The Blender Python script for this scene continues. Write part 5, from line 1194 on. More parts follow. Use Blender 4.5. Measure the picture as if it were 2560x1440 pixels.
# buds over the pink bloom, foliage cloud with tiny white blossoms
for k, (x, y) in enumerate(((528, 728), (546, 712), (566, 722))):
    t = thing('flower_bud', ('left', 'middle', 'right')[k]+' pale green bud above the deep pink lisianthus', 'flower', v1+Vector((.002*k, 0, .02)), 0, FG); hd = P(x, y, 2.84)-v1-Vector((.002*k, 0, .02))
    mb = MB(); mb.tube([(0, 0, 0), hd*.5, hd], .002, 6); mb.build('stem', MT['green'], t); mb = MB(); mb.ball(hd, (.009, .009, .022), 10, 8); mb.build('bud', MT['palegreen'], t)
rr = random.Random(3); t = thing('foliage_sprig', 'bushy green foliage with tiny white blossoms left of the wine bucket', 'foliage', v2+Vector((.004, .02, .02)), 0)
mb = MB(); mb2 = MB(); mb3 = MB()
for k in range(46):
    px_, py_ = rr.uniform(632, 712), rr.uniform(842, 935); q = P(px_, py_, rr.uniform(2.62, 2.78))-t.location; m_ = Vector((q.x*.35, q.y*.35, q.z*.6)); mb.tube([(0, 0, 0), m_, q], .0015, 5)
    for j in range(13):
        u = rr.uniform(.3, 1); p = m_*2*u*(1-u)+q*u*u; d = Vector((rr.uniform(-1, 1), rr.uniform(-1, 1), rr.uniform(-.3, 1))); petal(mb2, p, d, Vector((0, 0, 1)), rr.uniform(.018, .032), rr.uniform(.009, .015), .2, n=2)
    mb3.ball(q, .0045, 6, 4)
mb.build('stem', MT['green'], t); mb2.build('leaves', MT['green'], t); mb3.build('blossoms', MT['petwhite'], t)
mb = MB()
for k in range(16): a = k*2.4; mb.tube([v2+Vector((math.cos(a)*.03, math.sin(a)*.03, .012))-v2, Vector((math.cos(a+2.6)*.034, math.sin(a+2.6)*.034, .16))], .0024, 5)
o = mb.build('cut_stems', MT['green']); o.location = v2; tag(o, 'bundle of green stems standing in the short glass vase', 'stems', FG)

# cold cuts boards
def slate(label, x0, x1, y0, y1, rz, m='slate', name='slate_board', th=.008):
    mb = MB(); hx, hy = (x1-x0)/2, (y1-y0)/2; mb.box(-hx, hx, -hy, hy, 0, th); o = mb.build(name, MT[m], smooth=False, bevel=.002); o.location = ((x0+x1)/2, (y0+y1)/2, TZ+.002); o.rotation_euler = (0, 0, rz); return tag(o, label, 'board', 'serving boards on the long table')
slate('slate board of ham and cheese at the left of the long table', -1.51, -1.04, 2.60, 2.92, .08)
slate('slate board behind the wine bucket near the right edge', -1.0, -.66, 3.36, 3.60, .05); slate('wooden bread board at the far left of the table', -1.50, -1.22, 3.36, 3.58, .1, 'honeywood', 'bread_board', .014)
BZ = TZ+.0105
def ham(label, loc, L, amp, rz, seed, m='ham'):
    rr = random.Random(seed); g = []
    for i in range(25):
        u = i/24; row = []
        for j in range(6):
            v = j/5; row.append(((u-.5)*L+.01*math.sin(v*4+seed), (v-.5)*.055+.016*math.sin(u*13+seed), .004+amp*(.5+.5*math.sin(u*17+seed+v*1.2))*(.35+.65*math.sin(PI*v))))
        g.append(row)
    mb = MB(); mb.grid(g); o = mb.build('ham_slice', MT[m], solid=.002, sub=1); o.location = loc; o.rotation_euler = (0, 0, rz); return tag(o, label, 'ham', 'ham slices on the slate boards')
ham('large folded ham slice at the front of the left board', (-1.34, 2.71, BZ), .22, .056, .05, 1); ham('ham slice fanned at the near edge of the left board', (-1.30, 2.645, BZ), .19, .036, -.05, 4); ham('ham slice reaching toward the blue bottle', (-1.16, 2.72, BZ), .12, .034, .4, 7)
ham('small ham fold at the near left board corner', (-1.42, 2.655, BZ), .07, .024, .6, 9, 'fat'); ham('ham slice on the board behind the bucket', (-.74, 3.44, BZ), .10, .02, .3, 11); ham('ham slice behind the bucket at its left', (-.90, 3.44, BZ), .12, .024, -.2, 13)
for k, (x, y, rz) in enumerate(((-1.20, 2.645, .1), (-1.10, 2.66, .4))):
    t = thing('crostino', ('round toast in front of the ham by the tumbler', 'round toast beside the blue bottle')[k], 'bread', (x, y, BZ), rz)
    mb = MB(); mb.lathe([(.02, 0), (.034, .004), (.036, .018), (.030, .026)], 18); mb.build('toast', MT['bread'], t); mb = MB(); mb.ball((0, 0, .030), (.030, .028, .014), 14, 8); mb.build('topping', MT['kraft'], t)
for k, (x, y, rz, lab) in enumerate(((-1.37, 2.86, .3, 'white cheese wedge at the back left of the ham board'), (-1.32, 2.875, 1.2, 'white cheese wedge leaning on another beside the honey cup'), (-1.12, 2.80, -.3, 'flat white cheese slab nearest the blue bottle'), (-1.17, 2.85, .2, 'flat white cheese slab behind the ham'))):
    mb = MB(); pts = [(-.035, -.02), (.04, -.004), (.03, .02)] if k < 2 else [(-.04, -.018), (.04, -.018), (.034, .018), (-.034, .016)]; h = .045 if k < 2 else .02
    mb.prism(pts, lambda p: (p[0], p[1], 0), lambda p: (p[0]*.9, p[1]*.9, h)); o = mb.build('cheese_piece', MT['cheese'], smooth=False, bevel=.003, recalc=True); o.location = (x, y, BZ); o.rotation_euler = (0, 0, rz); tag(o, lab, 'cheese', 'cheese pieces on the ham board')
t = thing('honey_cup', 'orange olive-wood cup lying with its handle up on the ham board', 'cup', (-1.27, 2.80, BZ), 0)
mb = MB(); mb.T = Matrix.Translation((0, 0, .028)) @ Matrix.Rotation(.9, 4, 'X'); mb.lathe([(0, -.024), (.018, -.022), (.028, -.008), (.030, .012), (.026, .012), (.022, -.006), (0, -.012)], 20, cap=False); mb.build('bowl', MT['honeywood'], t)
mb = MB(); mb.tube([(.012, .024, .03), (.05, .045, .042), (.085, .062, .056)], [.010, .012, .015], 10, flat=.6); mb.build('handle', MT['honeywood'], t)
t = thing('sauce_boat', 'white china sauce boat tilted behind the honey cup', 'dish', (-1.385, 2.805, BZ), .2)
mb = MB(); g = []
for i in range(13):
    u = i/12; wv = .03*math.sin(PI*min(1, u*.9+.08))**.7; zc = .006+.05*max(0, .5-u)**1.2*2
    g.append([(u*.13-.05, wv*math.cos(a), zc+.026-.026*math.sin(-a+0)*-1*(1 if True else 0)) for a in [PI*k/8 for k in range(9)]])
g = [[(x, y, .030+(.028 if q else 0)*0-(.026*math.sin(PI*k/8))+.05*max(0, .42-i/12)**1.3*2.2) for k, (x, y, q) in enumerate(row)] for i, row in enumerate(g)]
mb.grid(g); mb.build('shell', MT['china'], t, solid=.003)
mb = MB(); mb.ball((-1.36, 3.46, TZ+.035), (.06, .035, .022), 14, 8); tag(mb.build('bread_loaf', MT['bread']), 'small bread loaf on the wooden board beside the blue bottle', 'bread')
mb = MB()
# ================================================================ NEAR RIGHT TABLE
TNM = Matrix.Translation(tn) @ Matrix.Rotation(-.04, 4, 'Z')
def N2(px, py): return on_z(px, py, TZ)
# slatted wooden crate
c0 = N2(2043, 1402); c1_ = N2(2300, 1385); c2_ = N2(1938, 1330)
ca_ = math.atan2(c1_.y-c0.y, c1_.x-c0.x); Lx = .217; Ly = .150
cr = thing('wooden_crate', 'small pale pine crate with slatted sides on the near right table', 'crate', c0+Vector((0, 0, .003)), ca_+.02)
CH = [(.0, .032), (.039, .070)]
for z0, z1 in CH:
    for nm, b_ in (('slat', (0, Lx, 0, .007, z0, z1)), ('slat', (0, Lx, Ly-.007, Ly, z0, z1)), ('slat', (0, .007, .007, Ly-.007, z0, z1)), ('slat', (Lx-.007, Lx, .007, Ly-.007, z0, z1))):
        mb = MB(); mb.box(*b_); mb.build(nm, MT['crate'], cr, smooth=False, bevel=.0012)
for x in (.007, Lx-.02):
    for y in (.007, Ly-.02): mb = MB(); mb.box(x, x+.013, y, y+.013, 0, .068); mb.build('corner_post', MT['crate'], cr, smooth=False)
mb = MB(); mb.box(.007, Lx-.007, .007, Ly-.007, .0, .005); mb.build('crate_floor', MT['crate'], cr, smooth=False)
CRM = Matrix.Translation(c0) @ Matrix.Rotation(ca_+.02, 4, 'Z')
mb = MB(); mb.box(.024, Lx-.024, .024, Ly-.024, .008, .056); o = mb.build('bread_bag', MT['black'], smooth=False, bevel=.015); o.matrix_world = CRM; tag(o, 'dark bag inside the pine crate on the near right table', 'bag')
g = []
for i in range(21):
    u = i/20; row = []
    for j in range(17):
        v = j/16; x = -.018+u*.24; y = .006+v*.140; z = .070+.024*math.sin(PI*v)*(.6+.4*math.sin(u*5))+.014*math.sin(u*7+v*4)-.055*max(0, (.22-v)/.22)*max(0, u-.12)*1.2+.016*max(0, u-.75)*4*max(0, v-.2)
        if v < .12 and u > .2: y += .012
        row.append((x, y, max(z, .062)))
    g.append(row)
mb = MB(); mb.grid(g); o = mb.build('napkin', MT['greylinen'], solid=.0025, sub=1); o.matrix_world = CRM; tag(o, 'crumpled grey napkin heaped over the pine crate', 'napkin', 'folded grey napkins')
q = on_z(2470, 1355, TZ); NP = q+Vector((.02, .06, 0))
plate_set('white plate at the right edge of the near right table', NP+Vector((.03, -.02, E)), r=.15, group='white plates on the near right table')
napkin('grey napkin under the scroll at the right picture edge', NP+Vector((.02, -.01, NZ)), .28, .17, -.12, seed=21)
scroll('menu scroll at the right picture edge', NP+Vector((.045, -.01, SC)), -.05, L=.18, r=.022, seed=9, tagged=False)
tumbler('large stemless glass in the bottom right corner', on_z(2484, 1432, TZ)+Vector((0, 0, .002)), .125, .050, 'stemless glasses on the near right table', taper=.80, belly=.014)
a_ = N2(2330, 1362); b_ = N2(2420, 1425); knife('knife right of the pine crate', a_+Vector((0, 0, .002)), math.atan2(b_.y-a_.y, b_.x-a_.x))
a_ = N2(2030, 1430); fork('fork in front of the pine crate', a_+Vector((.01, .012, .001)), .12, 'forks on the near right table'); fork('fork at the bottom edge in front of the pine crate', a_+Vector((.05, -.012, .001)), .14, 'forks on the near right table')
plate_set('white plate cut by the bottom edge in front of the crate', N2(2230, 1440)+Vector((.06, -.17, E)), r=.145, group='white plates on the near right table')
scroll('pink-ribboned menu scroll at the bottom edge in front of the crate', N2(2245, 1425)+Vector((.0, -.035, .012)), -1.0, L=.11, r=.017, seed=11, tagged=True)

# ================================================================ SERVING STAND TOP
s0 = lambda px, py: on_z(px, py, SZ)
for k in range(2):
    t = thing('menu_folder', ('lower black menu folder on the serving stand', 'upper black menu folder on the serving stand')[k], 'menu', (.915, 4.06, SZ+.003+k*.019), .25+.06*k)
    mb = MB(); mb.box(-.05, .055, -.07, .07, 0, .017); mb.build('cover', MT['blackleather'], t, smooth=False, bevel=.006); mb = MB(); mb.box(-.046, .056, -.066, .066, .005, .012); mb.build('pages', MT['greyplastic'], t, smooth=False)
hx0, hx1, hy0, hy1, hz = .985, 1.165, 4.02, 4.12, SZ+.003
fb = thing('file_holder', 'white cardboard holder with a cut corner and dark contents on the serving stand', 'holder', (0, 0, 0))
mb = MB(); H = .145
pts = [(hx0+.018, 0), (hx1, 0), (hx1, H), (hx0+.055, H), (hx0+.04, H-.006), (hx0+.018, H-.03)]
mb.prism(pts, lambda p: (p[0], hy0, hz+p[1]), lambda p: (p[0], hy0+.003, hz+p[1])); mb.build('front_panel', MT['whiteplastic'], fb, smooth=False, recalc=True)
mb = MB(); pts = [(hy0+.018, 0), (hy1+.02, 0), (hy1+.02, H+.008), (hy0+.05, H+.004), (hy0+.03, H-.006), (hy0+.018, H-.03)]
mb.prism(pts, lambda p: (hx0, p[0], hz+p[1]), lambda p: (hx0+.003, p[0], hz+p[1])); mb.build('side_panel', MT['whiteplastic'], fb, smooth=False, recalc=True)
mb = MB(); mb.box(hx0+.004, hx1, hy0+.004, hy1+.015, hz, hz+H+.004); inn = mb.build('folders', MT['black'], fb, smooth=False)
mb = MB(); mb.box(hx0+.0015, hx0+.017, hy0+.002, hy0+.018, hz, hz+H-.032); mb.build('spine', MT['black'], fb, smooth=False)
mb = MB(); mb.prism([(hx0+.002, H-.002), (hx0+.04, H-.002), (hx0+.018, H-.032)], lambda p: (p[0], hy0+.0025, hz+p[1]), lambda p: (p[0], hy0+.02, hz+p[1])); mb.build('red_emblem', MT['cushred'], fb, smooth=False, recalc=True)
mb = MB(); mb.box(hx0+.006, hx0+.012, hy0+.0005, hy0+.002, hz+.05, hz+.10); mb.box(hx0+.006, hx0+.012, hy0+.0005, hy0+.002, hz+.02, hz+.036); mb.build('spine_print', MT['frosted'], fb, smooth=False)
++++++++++
INSTRUCTIONS FOR THE TASK: Copy all the lines above that hold the string "picture".

EXERCISE RESULT:
The Blender Python script for this scene continues. Write part 5, from line 1194 on. More parts follow. Use Blender 4.5. Measure the picture as if it were 2560x1440 pixels.
napkin('grey napkin under the scroll at the right picture edge', NP+Vector((.02, -.01, NZ)), .28, .17, -.12, seed=21)
scroll('menu scroll at the right picture edge', NP+Vector((.045, -.01, SC)), -.05, L=.18, r=.022, seed=9, tagged=False)